The Role of CalPERS in the Discussion
The inclusion of CalPERS in the resolution elevates the discussion to a state-wide level. CalPERS manages the retirement security of more than 2 million California public employees, retirees, and their families. Its investment strategy is scrutinized heavily. By formally requesting divestment, Davis is adding its voice to a pressure campaign that has previously targeted fossil fuel companies, tobacco manufacturers, and firearms producers.
However, CalPERS has historically preferred a strategy of engagement over divestment. The fund often argues that by retaining shares, it keeps a seat at the table and can influence corporate governance through shareholder voting—as evidenced by its vote against Musk’s pay package. Divestment removes that leverage. Whether CalPERS will heed the call from Davis remains to be seen, but the request itself serves to keep the issue of ethical investing in the spotlight.
Conclusion
As the City of Davis City Council prepares to weigh this resolution, the outcome will be watched closely by other municipalities and corporate observers. The decision to ban engagement with Elon Musk’s companies is a bold assertion of local values in the face of global corporate power. It reflects a growing sentiment that corporate behavior and CEO conduct are legitimate factors in public procurement decisions.

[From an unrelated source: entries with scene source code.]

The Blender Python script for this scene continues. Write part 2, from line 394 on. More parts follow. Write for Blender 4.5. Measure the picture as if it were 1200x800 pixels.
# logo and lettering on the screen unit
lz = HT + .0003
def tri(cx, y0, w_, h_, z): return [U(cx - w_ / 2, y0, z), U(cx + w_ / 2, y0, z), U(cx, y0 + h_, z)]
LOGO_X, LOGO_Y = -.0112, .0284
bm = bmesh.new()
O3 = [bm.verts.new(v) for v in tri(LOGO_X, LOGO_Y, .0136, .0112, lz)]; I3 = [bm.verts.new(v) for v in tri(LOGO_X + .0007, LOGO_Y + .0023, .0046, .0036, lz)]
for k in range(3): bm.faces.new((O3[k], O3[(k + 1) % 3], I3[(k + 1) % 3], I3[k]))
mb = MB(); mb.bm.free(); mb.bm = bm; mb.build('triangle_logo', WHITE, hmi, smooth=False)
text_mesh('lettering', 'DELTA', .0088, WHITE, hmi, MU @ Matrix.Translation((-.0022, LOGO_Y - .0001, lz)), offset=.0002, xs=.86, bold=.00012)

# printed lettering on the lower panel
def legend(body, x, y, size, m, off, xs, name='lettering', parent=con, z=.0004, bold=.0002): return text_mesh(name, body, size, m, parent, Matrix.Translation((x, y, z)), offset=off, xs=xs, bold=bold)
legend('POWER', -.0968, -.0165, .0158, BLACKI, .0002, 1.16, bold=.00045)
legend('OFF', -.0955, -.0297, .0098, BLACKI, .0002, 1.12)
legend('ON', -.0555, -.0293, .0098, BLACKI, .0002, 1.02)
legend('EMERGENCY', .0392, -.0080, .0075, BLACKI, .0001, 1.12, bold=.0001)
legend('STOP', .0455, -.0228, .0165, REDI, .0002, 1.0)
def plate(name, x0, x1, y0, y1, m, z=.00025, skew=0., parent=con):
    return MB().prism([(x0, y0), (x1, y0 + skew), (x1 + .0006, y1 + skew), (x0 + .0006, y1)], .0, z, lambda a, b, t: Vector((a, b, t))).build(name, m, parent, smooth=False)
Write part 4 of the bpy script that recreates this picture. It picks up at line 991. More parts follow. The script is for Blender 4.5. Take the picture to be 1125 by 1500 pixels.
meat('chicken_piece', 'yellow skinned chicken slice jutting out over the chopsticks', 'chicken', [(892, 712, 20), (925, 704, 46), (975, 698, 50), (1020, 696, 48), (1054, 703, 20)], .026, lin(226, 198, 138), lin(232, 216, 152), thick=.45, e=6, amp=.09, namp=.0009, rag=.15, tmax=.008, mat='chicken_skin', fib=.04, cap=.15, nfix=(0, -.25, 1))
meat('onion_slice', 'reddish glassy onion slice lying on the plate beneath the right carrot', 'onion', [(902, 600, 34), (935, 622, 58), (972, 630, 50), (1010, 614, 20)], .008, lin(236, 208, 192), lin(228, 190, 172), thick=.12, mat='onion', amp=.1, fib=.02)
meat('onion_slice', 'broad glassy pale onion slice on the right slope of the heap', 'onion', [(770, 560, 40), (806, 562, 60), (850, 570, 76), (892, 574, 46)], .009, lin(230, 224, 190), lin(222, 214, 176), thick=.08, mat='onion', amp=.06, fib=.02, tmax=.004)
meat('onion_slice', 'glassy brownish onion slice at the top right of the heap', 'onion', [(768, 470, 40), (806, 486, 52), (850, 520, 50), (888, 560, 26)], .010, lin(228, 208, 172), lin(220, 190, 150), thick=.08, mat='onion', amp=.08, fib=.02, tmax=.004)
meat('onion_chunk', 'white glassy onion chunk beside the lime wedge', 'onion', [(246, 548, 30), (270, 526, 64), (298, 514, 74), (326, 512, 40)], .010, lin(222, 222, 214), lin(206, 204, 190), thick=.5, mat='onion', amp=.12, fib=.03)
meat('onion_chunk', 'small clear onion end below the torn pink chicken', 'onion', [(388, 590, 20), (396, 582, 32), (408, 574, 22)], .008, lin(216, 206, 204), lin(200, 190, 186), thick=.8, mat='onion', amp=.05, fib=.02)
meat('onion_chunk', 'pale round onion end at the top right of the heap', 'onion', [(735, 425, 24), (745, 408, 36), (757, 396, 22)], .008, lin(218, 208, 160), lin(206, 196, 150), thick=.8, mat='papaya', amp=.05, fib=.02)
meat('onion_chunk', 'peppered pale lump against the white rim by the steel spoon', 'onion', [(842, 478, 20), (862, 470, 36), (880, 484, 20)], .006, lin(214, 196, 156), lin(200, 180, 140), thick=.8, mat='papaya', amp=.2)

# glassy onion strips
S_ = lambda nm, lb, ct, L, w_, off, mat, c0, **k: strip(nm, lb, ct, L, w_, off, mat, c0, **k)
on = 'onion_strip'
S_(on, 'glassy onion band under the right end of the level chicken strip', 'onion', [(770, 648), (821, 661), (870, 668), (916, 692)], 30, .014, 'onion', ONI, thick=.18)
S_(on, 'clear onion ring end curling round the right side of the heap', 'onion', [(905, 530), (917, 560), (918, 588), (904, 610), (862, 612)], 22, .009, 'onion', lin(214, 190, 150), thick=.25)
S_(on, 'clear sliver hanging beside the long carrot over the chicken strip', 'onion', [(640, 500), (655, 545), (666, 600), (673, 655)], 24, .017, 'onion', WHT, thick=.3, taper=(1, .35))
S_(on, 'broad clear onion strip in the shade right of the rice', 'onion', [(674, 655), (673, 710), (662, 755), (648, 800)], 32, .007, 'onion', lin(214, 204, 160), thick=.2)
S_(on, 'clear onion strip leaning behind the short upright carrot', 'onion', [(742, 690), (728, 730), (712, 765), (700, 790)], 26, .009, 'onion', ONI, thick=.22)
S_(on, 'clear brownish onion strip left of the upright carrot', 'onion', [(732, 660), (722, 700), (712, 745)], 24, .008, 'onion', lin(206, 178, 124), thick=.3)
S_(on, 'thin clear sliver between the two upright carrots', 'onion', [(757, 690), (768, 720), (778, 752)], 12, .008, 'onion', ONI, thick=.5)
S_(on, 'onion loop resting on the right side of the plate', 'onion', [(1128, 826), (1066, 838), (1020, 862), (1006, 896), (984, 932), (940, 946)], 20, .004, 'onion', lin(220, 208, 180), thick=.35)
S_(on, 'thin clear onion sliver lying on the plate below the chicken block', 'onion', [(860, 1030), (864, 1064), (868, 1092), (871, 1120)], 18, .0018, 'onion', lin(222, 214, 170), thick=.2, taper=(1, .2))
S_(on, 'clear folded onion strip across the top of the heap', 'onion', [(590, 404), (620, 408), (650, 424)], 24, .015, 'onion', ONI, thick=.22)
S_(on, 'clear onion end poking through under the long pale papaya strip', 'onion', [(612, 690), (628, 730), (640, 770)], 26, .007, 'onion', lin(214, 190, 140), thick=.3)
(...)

However, the practical ramifications of such a ban, particularly regarding electric vehicle infrastructure and the reliability of city services, remain a point of contention. While the staff report anticipates no immediate budgetary impact, the long-term effects of excluding a major technology provider could be complex. Whether this resolution serves as a symbolic rebuke or a catalyst for a wider movement of municipal divestment, it undeniably marks a new chapter in the relationship between Silicon Valley giants and the communities they serve.